◆ **Exercise**
Pull out the lines from the line containing "M['cord'], None, True)" through the line containing "tag(cord, 'orange extension", both lines included, and copy them exactly.

◆ **Data for this task**
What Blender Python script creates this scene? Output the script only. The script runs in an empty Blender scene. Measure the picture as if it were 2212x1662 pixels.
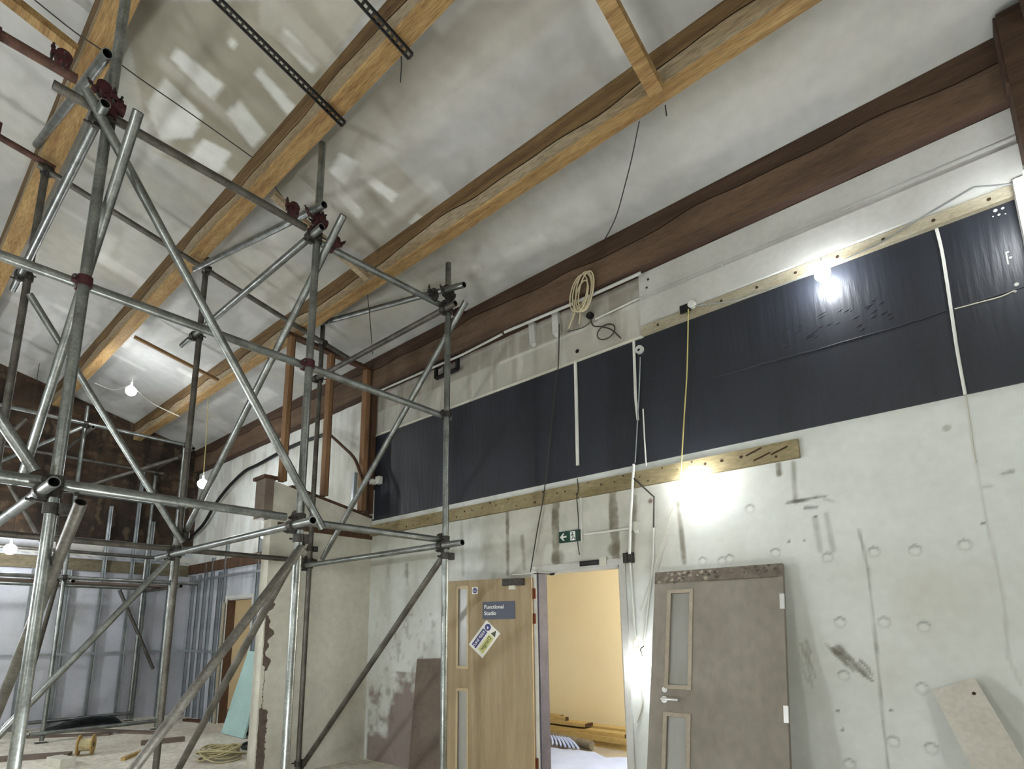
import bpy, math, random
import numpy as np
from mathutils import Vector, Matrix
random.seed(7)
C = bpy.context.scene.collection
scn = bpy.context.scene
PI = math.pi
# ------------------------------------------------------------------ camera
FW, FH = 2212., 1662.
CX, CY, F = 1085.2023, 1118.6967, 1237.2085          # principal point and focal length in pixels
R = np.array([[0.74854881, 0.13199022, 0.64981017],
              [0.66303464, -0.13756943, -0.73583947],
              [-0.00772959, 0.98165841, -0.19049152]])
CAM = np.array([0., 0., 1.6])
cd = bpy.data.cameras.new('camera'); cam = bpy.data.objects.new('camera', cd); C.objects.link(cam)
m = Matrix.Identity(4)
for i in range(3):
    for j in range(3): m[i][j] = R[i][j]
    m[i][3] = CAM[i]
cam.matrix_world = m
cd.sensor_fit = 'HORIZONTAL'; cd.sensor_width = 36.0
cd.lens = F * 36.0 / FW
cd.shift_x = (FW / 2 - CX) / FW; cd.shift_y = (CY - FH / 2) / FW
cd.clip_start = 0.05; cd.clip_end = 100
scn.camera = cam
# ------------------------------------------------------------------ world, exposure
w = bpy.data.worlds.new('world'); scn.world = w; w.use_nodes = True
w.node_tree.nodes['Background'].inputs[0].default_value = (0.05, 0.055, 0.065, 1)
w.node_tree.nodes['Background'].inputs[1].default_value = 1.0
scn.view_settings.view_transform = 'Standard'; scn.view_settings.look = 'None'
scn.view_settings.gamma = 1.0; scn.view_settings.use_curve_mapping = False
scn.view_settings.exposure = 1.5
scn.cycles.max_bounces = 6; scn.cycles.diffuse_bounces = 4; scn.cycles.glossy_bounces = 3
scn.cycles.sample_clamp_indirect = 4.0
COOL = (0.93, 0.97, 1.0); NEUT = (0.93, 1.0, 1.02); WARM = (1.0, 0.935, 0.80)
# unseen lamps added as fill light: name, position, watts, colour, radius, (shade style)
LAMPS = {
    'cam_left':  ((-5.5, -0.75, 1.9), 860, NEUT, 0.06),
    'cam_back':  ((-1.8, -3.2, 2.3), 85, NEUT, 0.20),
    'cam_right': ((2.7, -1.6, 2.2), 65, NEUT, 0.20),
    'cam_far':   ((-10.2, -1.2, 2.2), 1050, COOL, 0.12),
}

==

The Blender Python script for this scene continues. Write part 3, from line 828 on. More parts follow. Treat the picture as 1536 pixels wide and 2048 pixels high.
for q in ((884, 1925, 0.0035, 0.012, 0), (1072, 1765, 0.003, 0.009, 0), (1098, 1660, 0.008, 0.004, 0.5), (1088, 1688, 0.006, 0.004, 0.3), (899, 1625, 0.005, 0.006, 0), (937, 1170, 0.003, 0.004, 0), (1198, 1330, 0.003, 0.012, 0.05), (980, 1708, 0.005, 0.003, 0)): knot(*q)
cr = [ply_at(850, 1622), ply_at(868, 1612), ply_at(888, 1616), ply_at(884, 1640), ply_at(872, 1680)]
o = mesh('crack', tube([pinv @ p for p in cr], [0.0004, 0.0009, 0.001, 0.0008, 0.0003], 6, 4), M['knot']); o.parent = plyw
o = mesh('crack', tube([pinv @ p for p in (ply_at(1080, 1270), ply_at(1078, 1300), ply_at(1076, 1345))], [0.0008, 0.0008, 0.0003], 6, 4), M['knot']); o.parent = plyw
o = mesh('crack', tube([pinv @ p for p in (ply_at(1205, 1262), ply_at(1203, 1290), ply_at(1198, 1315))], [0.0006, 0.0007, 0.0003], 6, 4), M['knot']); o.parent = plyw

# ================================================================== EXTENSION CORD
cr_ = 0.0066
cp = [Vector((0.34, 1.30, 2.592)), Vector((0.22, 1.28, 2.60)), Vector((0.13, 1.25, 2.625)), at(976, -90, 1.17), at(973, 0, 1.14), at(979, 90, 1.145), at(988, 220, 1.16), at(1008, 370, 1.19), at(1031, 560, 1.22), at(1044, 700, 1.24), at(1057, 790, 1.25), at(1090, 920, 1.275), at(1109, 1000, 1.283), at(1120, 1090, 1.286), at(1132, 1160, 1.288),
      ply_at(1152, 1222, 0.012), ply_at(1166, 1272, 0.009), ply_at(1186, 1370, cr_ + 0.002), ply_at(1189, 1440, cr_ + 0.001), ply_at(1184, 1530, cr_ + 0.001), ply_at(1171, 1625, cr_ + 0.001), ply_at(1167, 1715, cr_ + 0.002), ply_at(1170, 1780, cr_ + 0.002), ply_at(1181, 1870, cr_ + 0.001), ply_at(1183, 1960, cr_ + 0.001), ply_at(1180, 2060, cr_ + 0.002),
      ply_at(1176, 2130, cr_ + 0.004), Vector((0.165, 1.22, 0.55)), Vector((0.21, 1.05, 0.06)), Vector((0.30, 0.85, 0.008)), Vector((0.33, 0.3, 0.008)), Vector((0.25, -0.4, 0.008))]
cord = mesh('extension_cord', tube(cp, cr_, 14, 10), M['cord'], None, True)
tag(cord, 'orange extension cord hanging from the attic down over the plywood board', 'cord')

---

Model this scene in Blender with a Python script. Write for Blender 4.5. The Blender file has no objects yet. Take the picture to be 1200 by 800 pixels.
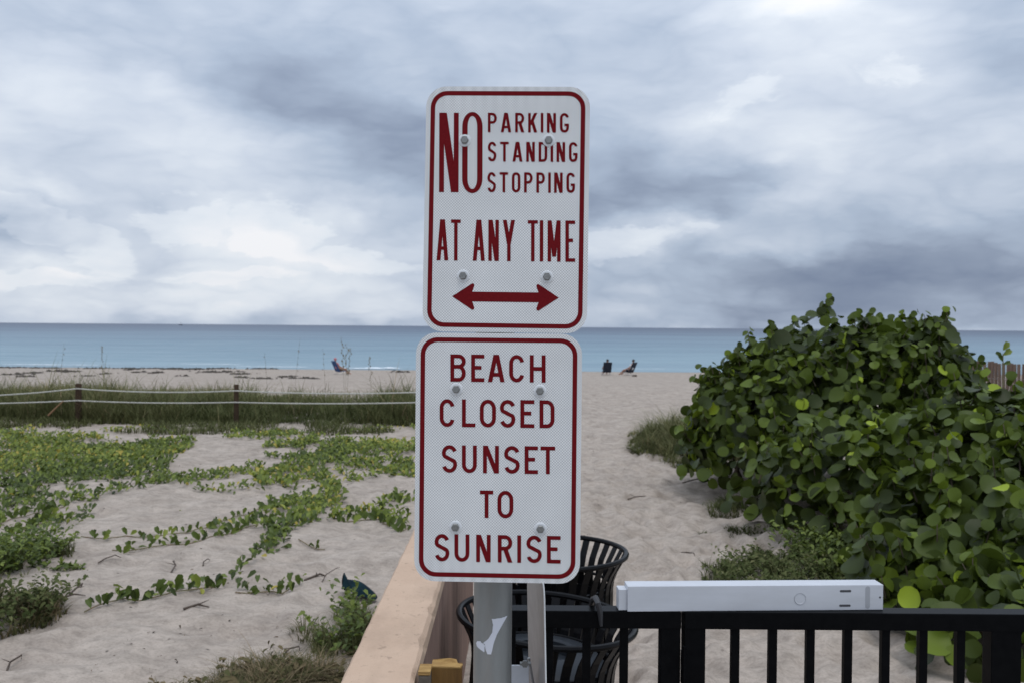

◆ **Response below**
cord = mesh('extension_cord', tube(cp, cr_, 14, 10), M['cord'], None, True)
tag(cord, 'orange extension cord hanging from the attic down over the plywood board', 'cord')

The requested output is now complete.